Türk Sağlık Sen Bolu Şube Başkanı Furkan Özübek, yazılı olarak yaptığı basın açıklamasında İzzet Baysal Devlet Hastanesinden yapılan bazı uygulamalara tepki gösterdi. Özübek açıklamasında adaletin hakim olduğu, mevzuatın esas alındığı bir çalışma düzeni istediklerini söyledi.
Özüpek yaptığı açıklamada; “bir yerde yönetim açısından acziyet oluşursa orada başka unsurlar devreye girer ve çalışma hayatı herkese zindan olur, haksızlıklar tahammül edilemez noktaya ulaşır. Çalışama barışı diye bir şey ortada kalmaz. Birilerinin adamı, başka güçlerin emrinde olanlar cirit atmaya kurumu her açıdan zedelemeye başlar” dedi.
‘HER DAİM MÜCADELEYE DEVAM EDECEĞİZ’
Türk Sağlık-Sen olarak kamu kurumlarındaki yöneticilerden temel beklentilerinin çalışanlara adaletli davranılması ve hiç kimseye ayrıcalık sunulmaması olduğunu belirten Furkan Özübek; “Ne hak yensin, ne birine imtiyaz tanınsın kanun, mevzuat ne diyorsa o yapılsındır gayemiz.

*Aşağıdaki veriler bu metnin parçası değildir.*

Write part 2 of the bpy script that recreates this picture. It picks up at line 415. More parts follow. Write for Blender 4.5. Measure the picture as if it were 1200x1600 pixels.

Bunu da kamu yönetiminin nitelikli ve sağlıklı olması için isteriz. Fakat görüyoruz ki bazı kamu kurumlarında kimin yönetici olduğu, kimin yönettiği birbirine karışmış. Bolu devlet hastanesinde ipler kimin elinde belli değil. Hükmü veren, gölge yöneticilik yapanlar var. Geçtiğimiz günlerde bir temsilcilimize de iftira hakkında onlarca şikayet olan malum bir kişi görevden alınıyor fakat ödül gibi bir atamayla farklı bir sorumluluk veriliyor. Yaptığı her kötü iş adeta takdir ediliyor. Peki bunu yapan kim, yaptıran kim, idareye bu konuda baskı kuranlar mı var. Mesai dışı çalışmada arkadaşlarımızın hakkı ödenmiyor, birilerine iltimas geçiliyor, onlar açıkça kayrılıyor. Emek veren hizmet edenin hakkı yok sayılıyor. Üstüne üstlük birde bu arkadaşlarımız türlü baskılarla mesai dışı çalışmaya zorlanıyor. Kısacası hastanede her açıdan yönetim ve idare neresinden utsanız elinizde kalıyor. Kurumu kendi çiftliği gibi görenlere müsaade ediliyor. İstedikleri gibi at oynatmalarına ses çıkarılmıyor. Bu düzen devlet, çalışan ve millet lehine acilen değiştirilmelidir. Böyle sağlık hizmetleri yürütülemez, böyle bir idare şekli ile kaliteli hizmet sunumu sağlanamaz. Çalışma barışı tesis edilemez, kuruma huzur gelmez. Biz bu yaşanan tüm sıkıntıları ilgililere de ileterek gereğinin yapılmasını isteyeceğiz. Durumu Ankara’ya kadarda taşıyacağımızdan herkes emin olsun. Mücadelemiz daha iyi çalışma koşulları, adaletin hakim olduğu, mevzuatın esas alındığı bir çalışma düzeni, hak edene hakkının verildiği bir Mutlu Çalışan Mutlu Türkiye idealinin hakim olduğu bir çalışma hayatıdır. Bunun içinde her daim mücadeleye devam ediyoruz, edeceğiz” ifadelerini kullandı.